Non sono stato delegato al XVII Congresso della cgil e considero questa mia esclusione una grave discriminazione, rispetto a tutti gli altri dirigenti nazionali, che come me sono responsabili di un’area tematica, anzi considerando che l’area tematica di cui sono responsabile è l’immigrazione, si tratta di una discriminazione multipla perché si aggiunge al fatto che, in questo Congresso, ancora più che in quello precedente, non c’è un’adeguata rappresentanza dei lavoratori e lavoratrici immigrati oltre ad una sottovalutazione del tema, anche nei documenti e nella discussione congressuale.

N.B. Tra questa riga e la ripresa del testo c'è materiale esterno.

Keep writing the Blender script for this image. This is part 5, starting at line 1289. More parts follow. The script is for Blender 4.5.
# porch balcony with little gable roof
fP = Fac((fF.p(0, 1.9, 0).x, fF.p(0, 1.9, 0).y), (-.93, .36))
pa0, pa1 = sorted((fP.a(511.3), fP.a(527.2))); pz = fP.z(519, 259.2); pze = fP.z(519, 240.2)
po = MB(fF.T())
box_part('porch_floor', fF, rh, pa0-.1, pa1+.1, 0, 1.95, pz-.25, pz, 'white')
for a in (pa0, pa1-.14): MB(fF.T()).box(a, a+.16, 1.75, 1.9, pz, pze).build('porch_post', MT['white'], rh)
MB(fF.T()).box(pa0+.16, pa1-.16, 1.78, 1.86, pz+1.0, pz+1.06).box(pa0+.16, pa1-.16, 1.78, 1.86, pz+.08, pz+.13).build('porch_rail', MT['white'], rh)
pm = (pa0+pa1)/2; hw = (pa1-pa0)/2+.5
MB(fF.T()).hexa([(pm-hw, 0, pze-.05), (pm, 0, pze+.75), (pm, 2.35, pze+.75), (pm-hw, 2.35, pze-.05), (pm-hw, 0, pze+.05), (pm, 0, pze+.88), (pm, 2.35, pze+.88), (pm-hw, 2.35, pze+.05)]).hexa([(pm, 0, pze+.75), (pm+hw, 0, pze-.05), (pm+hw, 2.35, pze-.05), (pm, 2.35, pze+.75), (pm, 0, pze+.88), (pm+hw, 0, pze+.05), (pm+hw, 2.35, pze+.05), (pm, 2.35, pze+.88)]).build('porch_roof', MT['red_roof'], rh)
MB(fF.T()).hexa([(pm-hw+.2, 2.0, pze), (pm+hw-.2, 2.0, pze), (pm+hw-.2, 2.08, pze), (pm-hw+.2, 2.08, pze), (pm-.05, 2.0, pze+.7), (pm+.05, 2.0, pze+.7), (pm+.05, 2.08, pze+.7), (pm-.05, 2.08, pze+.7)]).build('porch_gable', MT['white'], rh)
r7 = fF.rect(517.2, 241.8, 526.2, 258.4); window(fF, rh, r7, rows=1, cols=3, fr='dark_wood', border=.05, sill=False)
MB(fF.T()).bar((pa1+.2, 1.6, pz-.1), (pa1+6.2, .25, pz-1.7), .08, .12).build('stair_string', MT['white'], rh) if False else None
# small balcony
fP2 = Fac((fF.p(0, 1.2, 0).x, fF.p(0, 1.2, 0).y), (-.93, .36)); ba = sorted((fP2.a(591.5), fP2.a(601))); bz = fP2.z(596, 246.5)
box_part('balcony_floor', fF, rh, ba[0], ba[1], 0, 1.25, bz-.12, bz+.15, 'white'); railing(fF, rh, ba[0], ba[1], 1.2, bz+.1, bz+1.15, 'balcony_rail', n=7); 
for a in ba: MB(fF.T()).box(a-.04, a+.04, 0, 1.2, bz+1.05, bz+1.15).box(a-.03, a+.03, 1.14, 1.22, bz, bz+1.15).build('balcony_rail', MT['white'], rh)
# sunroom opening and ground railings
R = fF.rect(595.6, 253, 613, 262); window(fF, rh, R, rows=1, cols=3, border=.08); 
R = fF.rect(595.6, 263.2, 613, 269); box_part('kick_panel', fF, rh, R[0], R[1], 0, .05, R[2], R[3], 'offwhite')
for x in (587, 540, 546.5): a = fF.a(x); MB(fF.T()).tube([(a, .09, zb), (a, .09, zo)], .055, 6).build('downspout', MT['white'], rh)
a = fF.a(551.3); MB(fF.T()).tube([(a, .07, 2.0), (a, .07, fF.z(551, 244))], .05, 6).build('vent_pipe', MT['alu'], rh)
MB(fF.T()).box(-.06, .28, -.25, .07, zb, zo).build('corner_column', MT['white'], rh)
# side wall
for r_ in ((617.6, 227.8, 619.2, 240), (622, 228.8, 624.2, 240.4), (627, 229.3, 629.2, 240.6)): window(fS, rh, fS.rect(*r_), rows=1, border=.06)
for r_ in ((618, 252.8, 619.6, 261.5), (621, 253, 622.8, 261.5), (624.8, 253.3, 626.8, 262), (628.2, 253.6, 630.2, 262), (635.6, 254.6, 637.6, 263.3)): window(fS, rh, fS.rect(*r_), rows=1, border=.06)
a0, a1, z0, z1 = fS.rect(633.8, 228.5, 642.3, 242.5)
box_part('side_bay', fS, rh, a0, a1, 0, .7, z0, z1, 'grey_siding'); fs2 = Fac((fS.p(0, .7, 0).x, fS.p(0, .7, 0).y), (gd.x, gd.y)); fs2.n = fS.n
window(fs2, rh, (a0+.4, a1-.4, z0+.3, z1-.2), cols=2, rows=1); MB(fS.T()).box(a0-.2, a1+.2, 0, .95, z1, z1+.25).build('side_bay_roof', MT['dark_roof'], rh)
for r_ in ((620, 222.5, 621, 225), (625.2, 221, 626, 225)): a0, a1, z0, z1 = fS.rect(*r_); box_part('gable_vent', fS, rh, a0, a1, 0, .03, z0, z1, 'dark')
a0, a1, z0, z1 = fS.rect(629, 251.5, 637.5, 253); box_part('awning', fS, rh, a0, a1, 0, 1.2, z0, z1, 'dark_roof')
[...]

La motivazione che, a mezza bocca, mi è stata comunicata è che, nel congresso del centro confederale, avrei espresso una posizione critica e avrei votato alcuni emendamenti al documento della Camusso. Una motivazione assurda per un’organizzazione democratica quale è la Cgil e in palese contrasto con il regolamento congressuale che recita espressamente che i documenti sono emendabili, che non c’è nessun collegamento automatico fra sostenitori degli emendamenti e liste dei delegati, salvo la necessità di assicurare un «equilibrato rapporto fra delegati e votazione degli emendamenti proprio per garantire che opinioni diverse, anche se minoritarie, siano rappresentate».

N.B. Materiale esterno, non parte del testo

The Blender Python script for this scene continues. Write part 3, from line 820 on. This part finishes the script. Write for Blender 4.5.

Esattamente il contrario di ciò che è avvenuto nei miei confronti. Io ho semplicemente esercitato il mio diritto di espressione sia su alcuni degli emendamenti nazionali, sia presentando un mio emendamento, sul tema di cui mi occupo, approvato peraltro a larghissima maggioranza. Come si può sostenere che per essere delegato avrei dovuto soltanto ubbidire agli ordini? Come si può sostenere che la mia delega avrebbe compromesso l’equilibrato rapporto fra maggioranze e minoranze nella Cgil? Il mio giudizio è che si tratta di una decisione assolutamente arbitraria, arrogante. Andando a guardare i dati sull’esito delle votazioni scopro che l’emendamento sulle pensioni che io ho sostenuto, è stato votato da oltre il 40% dei voti espressi palesemente, l’emendamento sul reddito minimo è stato votato da oltre il 30%; quello sulla contrattazione altrettanto. Non si tratta, quindi di una questione personale, ma di una grande questione politica sulla quale sarebbe necessario aprire un confronto coraggioso. Alla crisi della politica e della nostra democrazia, non si può contrapporre un modello di democrazia «arcaica», sempre più rituale e formalistica.

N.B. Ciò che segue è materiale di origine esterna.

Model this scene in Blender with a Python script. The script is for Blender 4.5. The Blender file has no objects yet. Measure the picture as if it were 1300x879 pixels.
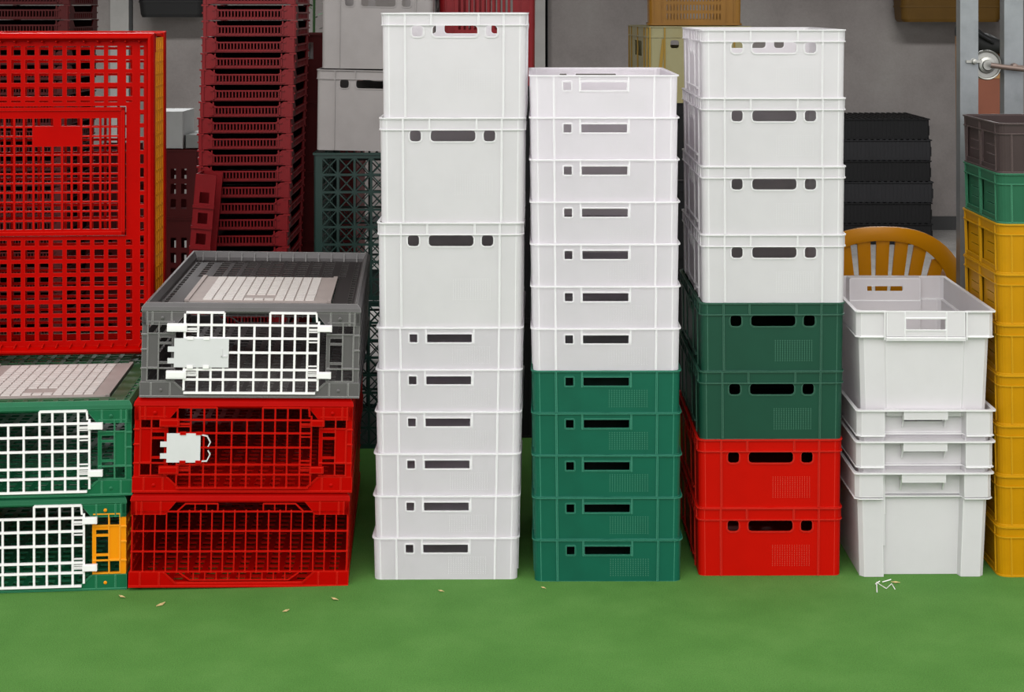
import bpy, bmesh, math, random
from mathutils import Vector, Matrix
from mathutils.geometry import delaunay_2d_cdt
random.seed(7)
SC = bpy.context.scene
COL = SC.collection
R = math.radians

# ------------------------------------------------------------------ camera calibration (1300 x 879 photograph)
F, VX, VY, CAMH = 2115.0, 690.0, 12.0, 1.543
def PX(px, Z): return (px - VX) / F * Z
def PZ(py, Z): return CAMH - (py - VY) / F * Z

# ------------------------------------------------------------------ materials
def lin(c):
    out = []
    for v in c:
        v /= 255.0
        out.append(v / 12.92 if v <= 0.04045 else ((v + 0.055) / 1.055) ** 2.4)
    return (*out, 1.0)

MATS = {}
def mat(name, rgb, rough=0.45, dirt=0.12, transl=0.0, metal=0.0, scale=7.0, bump=0.0, dirt_rgb=None, spec=0.4, rgb2=None, edge=None):
    if name in MATS: return MATS[name]
    m = bpy.data.materials.new(name); m.use_nodes = True
    nt = m.node_tree; nt.nodes.clear()
    out = nt.nodes.new('ShaderNodeOutputMaterial')
    p = nt.nodes.new('ShaderNodeBsdfPrincipled')
    tc = nt.nodes.new('ShaderNodeTexCoord')
    n1 = nt.nodes.new('ShaderNodeTexNoise'); n1.inputs['Scale'].default_value = scale; n1.inputs['Detail'].default_value = 6; n1.inputs['Roughness'].default_value = 0.65
    nt.links.new(tc.outputs['Object'], n1.inputs['Vector'])
    rp = nt.nodes.new('ShaderNodeValToRGB')
    a = lin(rgb)
    b = lin(dirt_rgb) if dirt_rgb else tuple(v * 0.55 for v in a[:3]) + (1.0,)
    mixd = tuple(a[i] * (1 - dirt) + b[i] * dirt for i in range(3)) + (1.0,)
    hi = lin(rgb2) if rgb2 else tuple(min(1.0, v * (1 + dirt * 0.35)) for v in a[:3]) + (1.0,)
    rp.color_ramp.elements[0].position = 0.3; rp.color_ramp.elements[0].color = mixd
    rp.color_ramp.elements[1].position = 0.72; rp.color_ramp.elements[1].color = hi
    e = rp.color_ramp.elements.new(0.5); e.color = a
    nt.links.new(n1.outputs['Fac'], rp.inputs['Fac'])
    colour = rp.outputs['Color']
    if edge:                                             # paler, rubbed edges of the moulding, edge highlights put into the colour
        bv = nt.nodes.new('ShaderNodeBevel'); bv.samples = 4; bv.inputs['Radius'].default_value = 0.0024
        ge = nt.nodes.new('ShaderNodeNewGeometry')
        dt = nt.nodes.new('ShaderNodeVectorMath'); dt.operation = 'DOT_PRODUCT'
        nt.links.new(bv.outputs[0], dt.inputs[0]); nt.links.new(ge.outputs['Normal'], dt.inputs[1])
        er = nt.nodes.new('ShaderNodeMapRange'); er.inputs['From Min'].default_value = 0.99; er.inputs['From Max'].default_value = 0.84
        nt.links.new(dt.outputs['Value'], er.inputs['Value'])
        em = nt.nodes.new('ShaderNodeMix'); em.data_type = 'RGBA'
        nt.links.new(er.outputs[0], em.inputs[0]); nt.links.new(colour, em.inputs[6]); em.inputs[7].default_value = lin(edge)
        colour = em.outputs[2]
    nt.links.new(colour, p.inputs['Base Color'])
    p.inputs['Roughness'].default_value = rough
    p.inputs['Metallic'].default_value = metal
    p.inputs['Specular IOR Level'].default_value = spec
    if bump > 0:
        n2 = nt.nodes.new('ShaderNodeTexNoise'); n2.inputs['Scale'].default_value = scale * 14; n2.inputs['Detail'].default_value = 4
        nt.links.new(tc.outputs['Object'], n2.inputs['Vector'])
        bp = nt.nodes.new('ShaderNodeBump'); bp.inputs['Strength'].default_value = bump; bp.inputs['Distance'].default_value = 0.004
        nt.links.new(n2.outputs['Fac'], bp.inputs['Height']); nt.links.new(bp.outputs['Normal'], p.inputs['Normal'])
    if transl > 0:
        t = nt.nodes.new('ShaderNodeBsdfTranslucent'); nt.links.new(colour, t.inputs['Color'])
        mx = nt.nodes.new('ShaderNodeMixShader'); mx.inputs[0].default_value = transl
        if edge:                                         # thick edges pass no light
            tm = nt.nodes.new('ShaderNodeMapRange'); tm.inputs['To Min'].default_value = transl; tm.inputs['To Max'].default_value = 0.0
            nt.links.new(er.outputs[0], tm.inputs['Value']); nt.links.new(tm.outputs[0], mx.inputs[0])
        nt.links.new(p.outputs[0], mx.inputs[1]); nt.links.new(t.outputs[0], mx.inputs[2]); nt.links.new(mx.outputs[0], out.inputs[0])
    else:
        nt.links.new(p.outputs[0], out.inputs[0])
    MATS[name] = m
    return m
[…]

Camusso ha presentato alcuni dati di questo congresso: 44.000 assemblee, oltre 1.700.000 votanti, 200.000 interventi, ma se pensa di leggere questi numeri unicamente nel 97,60% di consensi ottenuti dal gruppo dirigente, sbaglia sapendo di sbagliare, perché la realtà è fatta di tantissime posizioni critiche; gli stessi applausi che lei ha ricevuto nei congressi dei territori o delle categorie sono stati più convinti nei suoi passaggi autocritici, sulla vicenda delle pensioni, sui ritardi del sindacato rispetto al precariato ecc.

Per difendere la Cgil e il mondo del lavoro che vogliamo rappresentare, non serve chiudersi a riccio, o nascondere la polvere sotto i tappeti.